Well, I hope you still enjoy reading the Report as much as I enjoy writing it!1
What I read in February:
Edith Wharton, Ethan Frome (1911)2—As noted in Reports of yore, there is little I like more than reading a book set in a place I am visiting. I am lucky that Book Club also shares this interest. Thus, for our annual Retreat—this year taking place in the Berkshires—it was only logical that we would choose one of the most legendary/notorious New England novels of all time.
Why notorious? It had a bad reputation for being boring when I was in high school. I didn’t read it for the first time until college and when I did I was like:

Because it’s the opposite of boring! It’s literally Wharton inventing the genre of romance.3 Reading it now, I do see why teens might find the beginning a little slow. A little relentlessly small town and quotidian. But me? I can’t get enough of a gossipy frame narrative or of a wintry mountain village with cold New Englanders whose icy exteriors can mask burning passions.
I think we might already know I’m not one to read romance. But I’m also one to read pretty much almost anything Wharton wrote. And as I listened to this novel while tooling around upstate, I remembered the college class where I first encountered Wharton.
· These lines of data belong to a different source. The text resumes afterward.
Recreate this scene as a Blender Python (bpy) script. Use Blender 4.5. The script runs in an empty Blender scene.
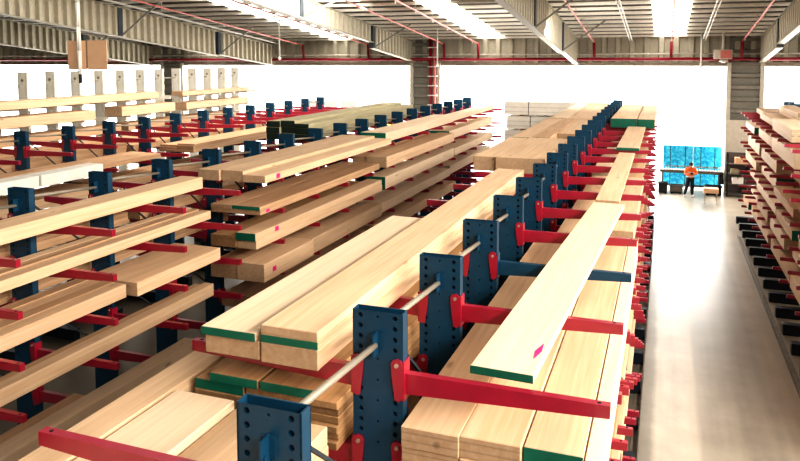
import bpy, bmesh, math, random
from mathutils import Vector, Matrix
random.seed(7)
COL = bpy.context.scene.collection
PI = math.pi

# ------------------------------------------------------------------ camera
CAM_H = 6.9
F_PX, CY, YAW, PITCH, ROLL = 717.3659, 111.8376, -.3549, -.0753, -.0021
def make_camera():
    w = Vector((math.sin(YAW)*math.cos(PITCH), math.cos(YAW)*math.cos(PITCH), math.sin(PITCH)))
    r = Vector((math.cos(YAW), -math.sin(YAW), 0)); u = r.cross(w)
    c, s = math.cos(ROLL), math.sin(ROLL)
    rr = c*r + s*u; uu = -s*r + c*u
    m = Matrix((rr, uu, -w)).transposed().to_4x4()
    m.translation = (0, 0, CAM_H)
    cd = bpy.data.cameras.new('camera'); o = bpy.data.objects.new('camera', cd); COL.objects.link(o)
    o.matrix_world = m
    cd.sensor_fit = 'HORIZONTAL'; cd.sensor_width = 36
    cd.lens = F_PX/800*36
    cd.shift_x = 0; cd.shift_y = (CY-230.5)/800
    cd.clip_start = .05; cd.clip_end = 400
    bpy.context.scene.camera = o
make_camera()

# ------------------------------------------------------------------ materials
def nodes(name):
    m = bpy.data.materials.new(name); m.use_nodes = True
    nt = m.node_tree; b = nt.nodes['Principled BSDF']
    return m, nt, b
def plain(name, col, rough=.5, metal=0, var=.0, spec=.5, scale=6.0, emit=None):
    m, nt, b = nodes(name)
    b.inputs['Base Color'].default_value = (*col, 1); b.inputs['Roughness'].default_value = rough
    b.inputs['Metallic'].default_value = metal; b.inputs['Specular IOR Level'].default_value = spec
    tc = nt.nodes.new('ShaderNodeTexCoord'); n = nt.nodes.new('ShaderNodeTexNoise'); n.inputs['Scale'].default_value = scale
    n.inputs['Detail'].default_value = 5
    nt.links.new(tc.outputs['Object'], n.inputs['Vector'])
    cr = nt.nodes.new('ShaderNodeValToRGB')
    k = max(var, .04)
    cr.color_ramp.elements[0].position = .3; cr.color_ramp.elements[1].position = .7
    cr.color_ramp.elements[0].color = (*[c*(1-k) for c in col], 1)
    cr.color_ramp.elements[1].color = (*[min(1, c*(1+k)) for c in col], 1)
    nt.links.new(n.outputs['Fac'], cr.inputs['Fac']); nt.links.new(cr.outputs['Color'], b.inputs['Base Color'])
    if emit:
        b.inputs['Emission Color'].default_value = (*col, 1); b.inputs['Emission Strength'].default_value = emit
    return m
def wood(name, light, dark, var=.12, lines=0.0):
    m, nt, b = nodes(name); N = nt.nodes; L = nt.links
    b.inputs['Roughness'].default_value = .62; b.inputs['Specular IOR Level'].default_value = .25
    tc = N.new('ShaderNodeTexCoord'); oi = N.new('ShaderNodeObjectInfo')
    off = N.new('ShaderNodeVectorMath'); off.operation = 'MULTIPLY_ADD'
    cmb = N.new('ShaderNodeCombineXYZ')
    for s in 'XYZ': L.new(oi.outputs['Random'], cmb.inputs[s])
    L.new(cmb.outputs[0], off.inputs[0]); off.inputs[1].default_value = (37, 91, 53); L.new(tc.outputs['Object'], off.inputs[2])
    mp = N.new('ShaderNodeMapping'); mp.inputs['Scale'].default_value = (14, .45, 14); L.new(off.outputs[0], mp.inputs['Vector'])
    g = N.new('ShaderNodeTexNoise'); g.inputs['Scale'].default_value = 1.6; g.inputs['Detail'].default_value = 7; g.inputs['Roughness'].default_value = .6; g.inputs['Distortion'].default_value = .4
    L.new(mp.outputs[0], g.inputs['Vector'])
    r1 = N.new('ShaderNodeValToRGB'); r1.color_ramp.elements[0].position = .3; r1.color_ramp.elements[1].position = .68
    r1.color_ramp.elements[0].color = (*dark, 1); r1.color_ramp.elements[1].color = (*light, 1)
    L.new(g.outputs['Fac'], r1.inputs['Fac'])
    # broad patches
    mp2 = N.new('ShaderNodeMapping'); mp2.inputs['Scale'].default_value = (3, .5, 3); L.new(off.outputs[0], mp2.inputs['Vector'])
    g2 = N.new('ShaderNodeTexNoise'); g2.inputs['Scale'].default_value = 1.2; g2.inputs['Detail'].default_value = 2; L.new(mp2.outputs[0], g2.inputs['Vector'])
    r2 = N.new('ShaderNodeMapRange'); r2.inputs[1].default_value = .3; r2.inputs[2].default_value = .7; r2.inputs[3].default_value = 1-var*.7; r2.inputs[4].default_value = 1+var*.4
    L.new(g2.outputs['Fac'], r2.inputs[0])
    # knots
    mp3 = N.new('ShaderNodeMapping'); mp3.inputs['Scale'].default_value = (3.2, 1.1, 3.2); L.new(off.outputs[0], mp3.inputs['Vector'])
    v = N.new('ShaderNodeTexVoronoi'); v.inputs['Scale'].default_value = 1.0; L.new(mp3.outputs[0], v.inputs['Vector'])
    r3 = N.new('ShaderNodeMapRange'); r3.inputs[1].default_value = .04; r3.inputs[2].default_value = .11; r3.inputs[3].default_value = .62; r3.inputs[4].default_value = 1
    L.new(v.outputs['Distance'], r3.inputs[0])
    rv = N.new('ShaderNodeMapRange'); rv.inputs[3].default_value = 1-var; rv.inputs[4].default_value = 1+var*.35
    L.new(oi.outputs['Random'], rv.inputs[0])
    mu = N.new('ShaderNodeMath'); mu.operation = 'MULTIPLY'; L.new(r2.outputs[0], mu.inputs[0]); L.new(r3.outputs[0], mu.inputs[1])
    mu2 = N.new('ShaderNodeMath'); mu2.operation = 'MULTIPLY'; L.new(mu.outputs[0], mu2.inputs[0]); L.new(rv.outputs[0], mu2.inputs[1])
    last = mu2
    if lines:                                             # thin laminations across the height
        sx = N.new('ShaderNodeSeparateXYZ'); L.new(tc.outputs['Object'], sx.inputs[0])
        wv = N.new('ShaderNodeMath'); wv.operation = 'PINGPONG'; wv.inputs[1].default_value = lines; L.new(sx.outputs['Z'], wv.inputs[0])
        rr = N.new('ShaderNodeMapRange'); rr.inputs[1].default_value = 0; rr.inputs[2].default_value = lines*.3; rr.inputs[3].default_value = .7; rr.inputs[4].default_value = 1
        L.new(wv.outputs[0], rr.inputs[0])
        mu3 = N.new('ShaderNodeMath'); mu3.operation = 'MULTIPLY'; L.new(last.outputs[0], mu3.inputs[0]); L.new(rr.outputs[0], mu3.inputs[1]); last = mu3
    sn = N.new('ShaderNodeSeparateXYZ'); L.new(tc.outputs['Normal'], sn.inputs[0])
    ab = N.new('ShaderNodeMath'); ab.operation = 'ABSOLUTE'; L.new(sn.outputs['Y'], ab.inputs[0])
    eg = N.new('ShaderNodeMapRange'); eg.inputs[1].default_value = .6; eg.inputs[2].default_value = .9; eg.inputs[3].default_value = 1; eg.inputs[4].default_value = .66; L.new(ab.outputs[0], eg.inputs[0])
    mu4 = N.new('ShaderNodeMath'); mu4.operation = 'MULTIPLY'; L.new(last.outputs[0], mu4.inputs[0]); L.new(eg.outputs[0], mu4.inputs[1]); last = mu4
    vm = N.new('ShaderNodeVectorMath'); vm.operation = 'SCALE'; L.new(r1.outputs['Color'], vm.inputs[0]); L.new(last.outputs[0], vm.inputs['Scale'])
    L.new(vm.outputs[0], b.inputs['Base Color'])
    bp = N.new('ShaderNodeBump'); bp.inputs['Strength'].default_value = .12; bp.inputs['Distance'].default_value = .004
    L.new(g.outputs['Fac'], bp.inputs['Height']); L.new(bp.outputs[0], b.inputs['Normal'])
    return m
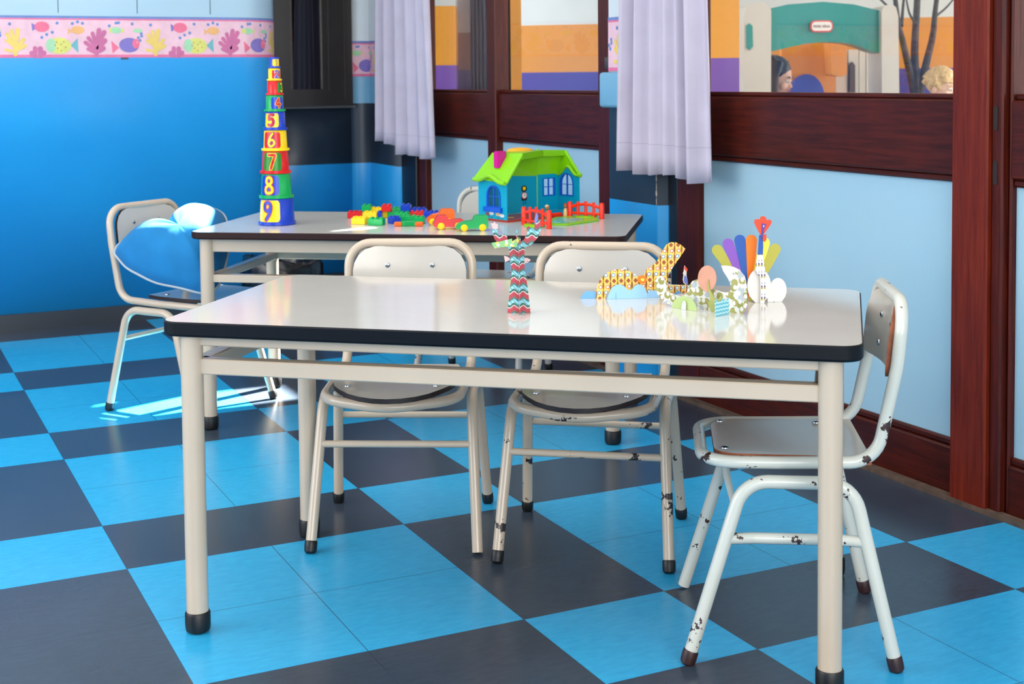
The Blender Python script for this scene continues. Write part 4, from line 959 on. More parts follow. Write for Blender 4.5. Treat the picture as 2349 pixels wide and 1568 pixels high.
tag(obj('curtain_rod', rod, M_JAMB), 'long dark curtain rod above the mahogany doors, out of frame', 'curtain rod')

# ------------------------------------------------------------------ paper animals on the near table
def uvmat(name, fn, rough=.6):
    m = bpy.data.materials.new(name); m.use_nodes = True; t = NT(m); s = t.sep(t.co('UV')); t.col(fn(t, s[0], s[1])); t.b.inputs['Roughness'].default_value = rough; return m
def f_coral(t, u, v):
    w = t.m('MULTIPLY', t.m('SINE', t.m('MULTIPLY', u, 2*PI/.0165)), .10)
    f = t.m('FRACT', t.m('ADD', t.m('DIVIDE', v, .0253), w))
    base = t.ramp(f, [(0, rgb((96, 112, 104))), (.10, rgb((178, 66, 78))), (.34, rgb((190, 78, 90))), (.44, rgb((240, 236, 232))), (.50, rgb((60, 104, 92))), (.66, rgb((150, 212, 228))), (.88, rgb((112, 182, 200))), (.95, rgb((60, 104, 92)))], True)
    d = t.m('FRACT', t.m('DIVIDE', t.m('ADD', u, v), .0085)); d = t.m('MULTIPLY', t.m('LESS_THAN', d, .16), t.m('GREATER_THAN', t.m('FRACT', t.m('DIVIDE', v, .0253)), .55))
    return t.mix(d, base, rgb((64, 100, 96)))
M_CORAL = uvmat('paper_coral_print', f_coral)
def f_serp(t, u, v):
    x = t.m('FRACT', t.m('DIVIDE', u, .0139)); y = t.m('FRACT', t.m('DIVIDE', v, .0330))
    ax = t.m('MINIMUM', x, t.m('SUBTRACT', 1.0, x)); ay = t.m('MINIMUM', y, t.m('SUBTRACT', 1.0, y)); cx_ = t.m('ABSOLUTE', t.m('SUBTRACT', x, .5))
    lens = t.m('LESS_THAN', ax, t.m('ADD', .03, t.m('MULTIPLY', t.m('ABSOLUTE', t.m('SINE', t.m('MULTIPLY', y, 2*PI))), .10)))
    dia = t.m('LESS_THAN', t.m('ADD', t.m('DIVIDE', cx_, .30), t.m('DIVIDE', ay, .15)), 1.0)
    def ring(cu_, cv_, r):
        dx = t.m('MULTIPLY', t.m('SUBTRACT', x, cu_), .0139); dy = t.m('MULTIPLY', t.m('SUBTRACT', y, cv_), .0330); return t.m('SQRT', t.m('ADD', t.m('POWER', t.m('ABSOLUTE', dx), 2.0), t.m('POWER', t.m('ABSOLUTE', dy), 2.0))), r
    c = t.mix(t.m('MULTIPLY', t.m('LESS_THAN', cx_, .2), .35), rgb((250, 200, 84)), rgb((252, 226, 180)))
    c = t.mix(lens, c, rgb((150, 88, 44))); c = t.mix(dia, c, rgb((160, 82, 50)))
    for (a, b, oc) in ((.40, .34, (88, 148, 186)), (.60, .66, (214, 110, 62))):
        d, _ = ring(a, b, 0); c = t.mix(t.m('LESS_THAN', d, .0038), c, rgb(oc)); c = t.mix(t.m('LESS_THAN', d, .0024), c, rgb((240, 240, 240)))
    return c
M_SERP = uvmat('paper_serpent_print', f_serp)
def f_seal(t, u, v):
    x = t.n('ShaderNodeTexVoronoi'); x.voronoi_dimensions = '2D'; x.inputs['Scale'].default_value = 74; x.inputs['Randomness'].default_value = .55
    co = t.co('UV'); t.put(x.inputs['Vector'], co); s = t.sep(x.outputs['Color'])
    base = t.ramp(s[0], [(0, rgb((150, 148, 82))), (.38, rgb((172, 180, 184))), (.66, rgb((160, 157, 94)))], True)
    y = t.n('ShaderNodeTexVoronoi'); y.voronoi_dimensions = '2D'; y.inputs['Scale'].default_value = 74; y.inputs['Randomness'].default_value = .55; t.put(y.inputs['Vector'], t.mp(co, (1.0, 1.0, 1))); 
    w = t.m('GREATER_THAN', x.outputs['Distance'], .50)
    z = t.n('ShaderNodeTexVoronoi'); z.voronoi_dimensions = '2D'; z.inputs['Scale'].default_value = 74; z.inputs['Randomness'].default_value = .6; t.put(z.inputs['Vector'], t.mp(co, (1.1, .9, 1)))
    return t.mix(t.m('MAXIMUM', t.m('LESS_THAN', z.outputs['Distance'], .28), w), base, rgb((216, 214, 210)))
M_SEAL = uvmat('paper_seal_print', f_seal)
def f_wave(t, u, v):
    zz = t.m('MULTIPLY', t.m('ABSOLUTE', t.m('SUBTRACT', t.m('FRACT', t.m('DIVIDE', u, .009)), .5)), .55)
    f = t.m('FRACT', t.m('ADD', t.m('DIVIDE', v, .0066), zz)); return t.ramp(f, [(0, rgb((92, 184, 206))), (.5, rgb((178, 222, 232)))], True)
M_WAVE = uvmat('paper_wave_print', f_wave)
def f_neck(t, u, v):
    x = t.m('FRACT', t.m('DIVIDE', u, .0056)); f = t.m('FRACT', t.m('DIVIDE', v, .021))
    a = t.ramp(f, [(0, rgb((226, 226, 220))), (.3, rgb((178, 160, 70))), (.45, rgb((74, 58, 130))), (.62, rgb((236, 234, 228))), (.74, rgb((60, 86, 150)))], True)
    return t.mix(t.m('GREATER_THAN', t.m('ABSOLUTE', t.m('SUBTRACT', x, .5)), t.m('MULTIPLY', t.m('SUBTRACT', 1.0, f), .5)), a, rgb((238, 236, 232)))
M_NECK = uvmat('paper_feather_print', f_neck)
def f_fish(t, u, v):
    k = t.n('ShaderNodeTexVoronoi'); k.voronoi_dimensions = '2D'; k.inputs['Scale'].default_value = 130; t.put(k.inputs['Vector'], t.co('UV'))
    s = t.sep(k.outputs['Color']); return t.mix(t.m('LESS_THAN', k.outputs['Distance'], .34), rgb((140, 196, 128)), t.ramp(s[0], [(0, rgb((236, 232, 220))), (.5, rgb((240, 208, 104)))], True))
M_FISHG = uvmat('paper_green_fish_print', f_fish)
def paper(n, c): return mat('paper_'+n, c, .6)
M_PWHITE = paper('white', (228, 226, 222)); M_PPINK = paper('pink', (236, 190, 190)); M_PSKY = paper('sky_blue', (156, 204, 240)); M_PSKYD = paper('sea_blue', (110, 172, 224)); M_PGREEN = paper('leaf_green', (150, 200, 128))
M_PROCK = paper('rock_green', (178, 198, 130)); M_PTRUNK = paper('olive_green', (164, 166, 92)); M_PEGG = mat('paper_pink_brown', (206, 148, 124), .6, var=.08, vscale=60); M_POR = paper('orange', (250, 128, 34)); M_PRED = paper('red', (240, 78, 50)); M_POLI = paper('olive', (184, 178, 74)); M_PPUR = paper('purple', (140, 88, 190)); M_PBLU = paper('blue', (44, 92, 176)); M_PYEL = paper('yellow', (246, 226, 82)); M_PVIO = paper('violet', (96, 68, 156)); M_EYE = paper('eye_grey', (120, 118, 124)); M_PGREY = paper('light_grey', (206, 210, 210)); M_PBIRD = paper('bird_blue', (112, 132, 204))
K5 = lambda x, y: (1320+x*.22137, 470+y*.22137)
K4 = lambda x, y: (1100+x*.17227, 470+y*.17227)
class Plane:
    def __init__(s, K, a, b):
        s.K = K; s.o = pz(*K(*a), TZ); q = pz(*K(*b), TZ); s.d = (q-s.o); s.d.z = 0; s.d.normalize(); s.n = Vector((-s.d.y, s.d.x, 0))
    def uv(s, x, y): p = pv(*s.K(x, y), s.o, s.d); return ((p-s.o).dot(s.d), max(p.z-TZ, .0))
    def at(s, a, b, off=0): return s.o+s.d*a+s.n*off+Vector((0, 0, b))
def sheet(name, pl, pts, m, parent, off=0, smooth_=True, th=.0011, ground=0):
    P = [pl.uv(x, y) for x, y in pts]
    if smooth_: P = [(q.x, max(0.0003, q.y)) for q in catmull([(a, b, 0) for a, b in P], 4, True)]
    if ground: P = [(a, .0003 if b < ground else b) for a, b in P]
    bm = bmesh.new(); flat(bm, P, None, lambda a, b: pl.at(a, b, off), th, pl.n); return world_part(name, bm, m, parent, smooth=None)
def cross(name, p, ang, outline, m, parent, th=.0011):       # a slotted-in piece standing across another
    d = Vector((math.cos(ang), math.sin(ang), 0)); n = Vector((-d.y, d.x, 0)); bm = bmesh.new()
    flat(bm, outline, None, lambda a, b: Vector((p.x, p.y, TZ))+d*a+Vector((0, 0, b)), th, n); return world_part(name, bm, m, parent, smooth=None)
# coral tree
pl = Plane(K4, (370, 1440), (680, 1440)); ct_ = pl.o+pl.d*.5*(pl.uv(680, 1440)[0])
coral = thing('paper_coral', 'tall paper coral tree in teal and red waves with two paper fish', 'paper craft', (ct_.x, ct_.y, TZ), 0, 'paper animals on the near table')
OUTC = [(370, 1440), (400, 1150), (430, 900), (412, 760), (388, 575), (300, 552), (240, 510), (195, 440), (172, 340), (176, 300), (240, 300), (236, 340), (252, 390), (280, 420), (303, 404), (332, 382), (364, 408), (372, 455), (440, 480), (520, 500), (590, 462), (622, 400), (640, 350), (622, 300), (655, 278), (690, 300), (712, 316), (732, 300), (732, 240), (760, 205), (792, 200), (820, 260), (810, 350), (770, 440), (700, 520), (604, 562), (596, 700), (602, 850), (642, 1100), (680, 1440)]
sheet('coral_plate', pl, OUTC, M_CORAL, coral, 0, False)
hx_ = pl.uv(500, 560)[1]; 
cross('coral_plate', ct_, math.atan2(pl.d.y, pl.d.x)+R(100), [(-.022, .0003), (.024, .0003), (.017, hx_*.45), (.013, hx_*.65), (.016, hx_*.98), (.030, hx_*1.2), (.022, hx_*1.24), (.004, hx_*1.02), (-.012, hx_*1.06), (-.026, hx_*1.18), (-.03, hx_*1.1), (-.015, hx_*.9), (-.012, hx_*.6), (-.016, hx_*.4)], M_CORAL, coral)
sheet('coral_tip', pl, [(176, 318), (166, 280), (148, 240), (178, 246), (204, 218), (212, 248), (244, 252), (242, 318)], M_PPINK, coral, -.0004, False)
sheet('coral_tip', pl, [(733, 250), (733, 185), (764, 95), (780, 150), (778, 200), (750, 245)], M_PBIRD, coral, -.0004, False)
sheet('green_fish', pl, [(165, 492), (300, 470), (438, 436), (440, 478), (465, 455), (500, 440), (522, 406), (530, 470), (522, 490), (490, 555), (470, 548), (380, 545), (290, 548), (205, 566)], M_FISHG, coral, -.012, False)
sheet('pink_fish', pl, [(322, 682), (362, 690), (400, 712), (470, 700), (560, 705), (640, 712), (680, 738), (640, 772), (580, 785), (470, 760), (390, 742), (338, 766)], M_PPINK, coral, .006, False)
sheet('fish_eye', pl, [(632, 738), (640, 734), (646, 742), (640, 750), (633, 747)], M_EYE, coral, -.005, False, .0013);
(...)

It was also where I learned—and I will never fact-check this memory because the trivia is just too good—that Wharton actually did invent the imagery of kissing as fireworks.4 She genuinely and truly knew how create an incredibly written page-turner.
And I get why, at least in my time, teachers assigned this book to high schoolers. The setting is so pivotal to the narrative, to the characters themselves. The foreshadowing is heavy but not overhanded. The ethical dilemma at the heart of the novel—should he stay with his emotionally abusive and chronically ill wife or should he send his wife’s orphaned cousin off to the wolves of the city—what would you do if you were Ethan Frome?
In many ways, this is a book about how sometimes life sucks. For Ethan Frome, whose adulthood was spent as a caregiver to his ailing parents and then his “sick”5 wife, he’s “had an awful mean time,” as one character puts it, and is looking forward to a future of more of the same during the time he has to choose between staying with his wife or running away with his wife’s cousin. I thought I remembered how it ended but I didn’t. And I won’t spoil it here, but I will say that the ending is one example of why I fell in love with modernism. The ending is enough to make you wonder what the book is actually really about or, more like, how deep do the layers of misery in small-town life go? As if having an objectively hard life wasn’t enough, imagine how hard it could be to live with the consequences of your actions and to stay living in the place where everyone knows the details of your shame and where, if you catch someone on the right day, they’re willing to gossip about it with a total stranger whom you’ve been helping out for the past week!!